DATA PROVIDED -

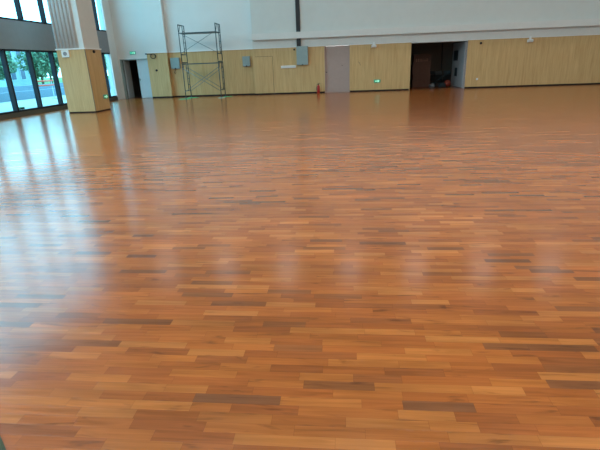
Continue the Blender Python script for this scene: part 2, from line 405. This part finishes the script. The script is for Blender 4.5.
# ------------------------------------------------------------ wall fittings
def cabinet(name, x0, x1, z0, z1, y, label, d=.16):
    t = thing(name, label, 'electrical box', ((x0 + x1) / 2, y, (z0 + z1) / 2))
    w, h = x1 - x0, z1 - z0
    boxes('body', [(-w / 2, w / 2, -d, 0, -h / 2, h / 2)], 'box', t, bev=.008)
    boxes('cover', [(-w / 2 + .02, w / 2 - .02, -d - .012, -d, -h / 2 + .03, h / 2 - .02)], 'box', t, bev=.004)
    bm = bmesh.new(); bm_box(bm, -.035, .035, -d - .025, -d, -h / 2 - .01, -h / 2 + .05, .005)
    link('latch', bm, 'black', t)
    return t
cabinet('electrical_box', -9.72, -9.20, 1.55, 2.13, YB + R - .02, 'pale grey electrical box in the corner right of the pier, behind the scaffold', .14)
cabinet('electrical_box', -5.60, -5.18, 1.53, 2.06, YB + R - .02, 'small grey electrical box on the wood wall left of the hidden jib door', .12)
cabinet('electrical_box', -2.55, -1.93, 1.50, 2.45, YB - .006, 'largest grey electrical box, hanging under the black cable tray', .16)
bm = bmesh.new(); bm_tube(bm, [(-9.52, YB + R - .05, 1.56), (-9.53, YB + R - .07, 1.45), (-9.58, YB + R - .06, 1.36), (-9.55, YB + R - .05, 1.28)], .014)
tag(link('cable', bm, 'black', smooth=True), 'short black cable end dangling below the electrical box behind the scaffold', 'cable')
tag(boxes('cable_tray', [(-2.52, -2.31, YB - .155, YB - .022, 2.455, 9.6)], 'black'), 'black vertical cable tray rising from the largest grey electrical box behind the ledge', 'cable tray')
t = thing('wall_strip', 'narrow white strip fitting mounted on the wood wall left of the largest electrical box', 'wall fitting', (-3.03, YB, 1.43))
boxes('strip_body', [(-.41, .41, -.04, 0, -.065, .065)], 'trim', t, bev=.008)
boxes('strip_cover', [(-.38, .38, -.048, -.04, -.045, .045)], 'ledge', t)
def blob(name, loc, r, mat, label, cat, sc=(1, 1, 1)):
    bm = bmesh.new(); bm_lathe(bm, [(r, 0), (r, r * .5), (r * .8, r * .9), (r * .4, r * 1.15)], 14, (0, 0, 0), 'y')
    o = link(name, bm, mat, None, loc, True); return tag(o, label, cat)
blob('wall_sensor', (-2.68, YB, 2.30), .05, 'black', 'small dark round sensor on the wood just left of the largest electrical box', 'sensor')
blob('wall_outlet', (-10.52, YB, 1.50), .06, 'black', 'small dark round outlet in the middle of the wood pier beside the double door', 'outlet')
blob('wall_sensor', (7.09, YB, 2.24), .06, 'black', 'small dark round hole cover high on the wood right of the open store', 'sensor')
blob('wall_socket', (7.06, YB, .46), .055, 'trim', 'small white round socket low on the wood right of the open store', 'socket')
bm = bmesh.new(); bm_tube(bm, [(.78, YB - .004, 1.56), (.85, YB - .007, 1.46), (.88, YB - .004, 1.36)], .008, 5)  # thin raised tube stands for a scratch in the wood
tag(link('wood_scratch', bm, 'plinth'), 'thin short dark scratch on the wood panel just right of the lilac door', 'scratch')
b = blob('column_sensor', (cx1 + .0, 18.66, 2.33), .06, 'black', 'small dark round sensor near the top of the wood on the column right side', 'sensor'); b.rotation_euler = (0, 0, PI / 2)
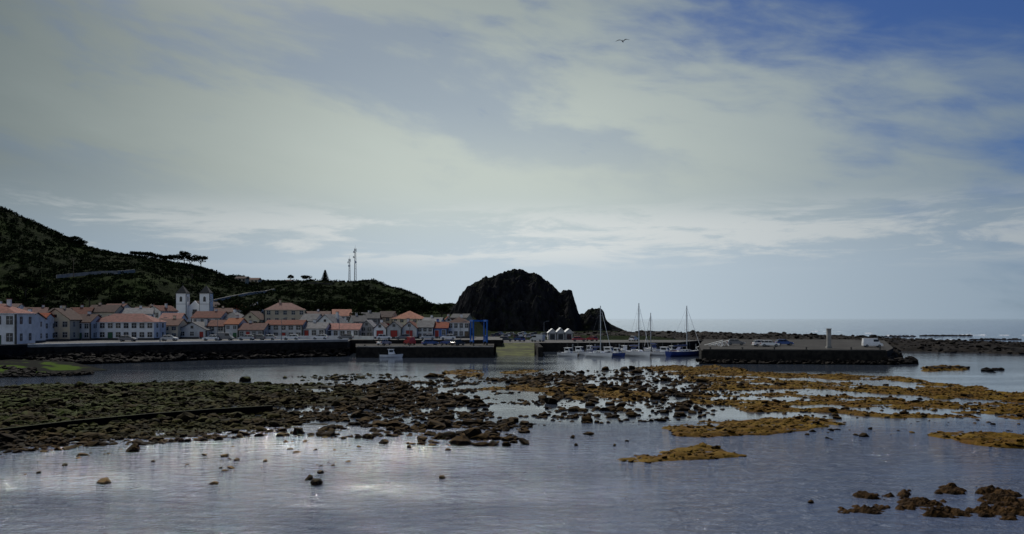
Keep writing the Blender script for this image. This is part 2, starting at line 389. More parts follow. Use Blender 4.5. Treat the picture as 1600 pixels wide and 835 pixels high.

WHAT YOU WILL DO - All the lines above are to be reproduced exactly, except the pictures.

PROBLEM SOLUTION -
Continue the Blender Python script for this scene: part 2, from line 405. This part finishes the script. The script is for Blender 4.5.
# ------------------------------------------------------------ wall fittings
def cabinet(name, x0, x1, z0, z1, y, label, d=.16):
    t = thing(name, label, 'electrical box', ((x0 + x1) / 2, y, (z0 + z1) / 2))
    w, h = x1 - x0, z1 - z0
    boxes('body', [(-w / 2, w / 2, -d, 0, -h / 2, h / 2)], 'box', t, bev=.008)
    boxes('cover', [(-w / 2 + .02, w / 2 - .02, -d - .012, -d, -h / 2 + .03, h / 2 - .02)], 'box', t, bev=.004)
    bm = bmesh.new(); bm_box(bm, -.035, .035, -d - .025, -d, -h / 2 - .01, -h / 2 + .05, .005)
    link('latch', bm, 'black', t)
    return t
cabinet('electrical_box', -9.72, -9.20, 1.55, 2.13, YB + R - .02, 'pale grey electrical box in the corner right of the pier, behind the scaffold', .14)
cabinet('electrical_box', -5.60, -5.18, 1.53, 2.06, YB + R - .02, 'small grey electrical box on the wood wall left of the hidden jib door', .12)
cabinet('electrical_box', -2.55, -1.93, 1.50, 2.45, YB - .006, 'largest grey electrical box, hanging under the black cable tray', .16)
bm = bmesh.new(); bm_tube(bm, [(-9.52, YB + R - .05, 1.56), (-9.53, YB + R - .07, 1.45), (-9.58, YB + R - .06, 1.36), (-9.55, YB + R - .05, 1.28)], .014)
tag(link('cable', bm, 'black', smooth=True), 'short black cable end dangling below the electrical box behind the scaffold', 'cable')
tag(boxes('cable_tray', [(-2.52, -2.31, YB - .155, YB - .022, 2.455, 9.6)], 'black'), 'black vertical cable tray rising from the largest grey electrical box behind the ledge', 'cable tray')
t = thing('wall_strip', 'narrow white strip fitting mounted on the wood wall left of the largest electrical box', 'wall fitting', (-3.03, YB, 1.43))
boxes('strip_body', [(-.41, .41, -.04, 0, -.065, .065)], 'trim', t, bev=.008)
boxes('strip_cover', [(-.38, .38, -.048, -.04, -.045, .045)], 'ledge', t)
def blob(name, loc, r, mat, label, cat, sc=(1, 1, 1)):
    bm = bmesh.new(); bm_lathe(bm, [(r, 0), (r, r * .5), (r * .8, r * .9), (r * .4, r * 1.15)], 14, (0, 0, 0), 'y')
    o = link(name, bm, mat, None, loc, True); return tag(o, label, cat)
blob('wall_sensor', (-2.68, YB, 2.30), .05, 'black', 'small dark round sensor on the wood just left of the largest electrical box', 'sensor')
blob('wall_outlet', (-10.52, YB, 1.50), .06, 'black', 'small dark round outlet in the middle of the wood pier beside the double door', 'outlet')
blob('wall_sensor', (7.09, YB, 2.24), .06, 'black', 'small dark round hole cover high on the wood right of the open store', 'sensor')
blob('wall_socket', (7.06, YB, .46), .055, 'trim', 'small white round socket low on the wood right of the open store', 'socket')
bm = bmesh.new(); bm_tube(bm, [(.78, YB - .004, 1.56), (.85, YB - .007, 1.46), (.88, YB - .004, 1.36)], .008, 5)  # thin raised tube stands for a scratch in the wood
tag(link('wood_scratch', bm, 'plinth'), 'thin short dark scratch on the wood panel just right of the lilac door', 'scratch')
b = blob('column_sensor', (cx1 + .0, 18.66, 2.33), .06, 'black', 'small dark round sensor near the top of the wood on the column right side', 'sensor'); b.rotation_euler = (0, 0, PI / 2)
Keep writing the Blender script for this image. This is part 2, starting at line 389. More parts follow. Use Blender 4.5. Treat the picture as 1600 pixels wide and 835 pixels high.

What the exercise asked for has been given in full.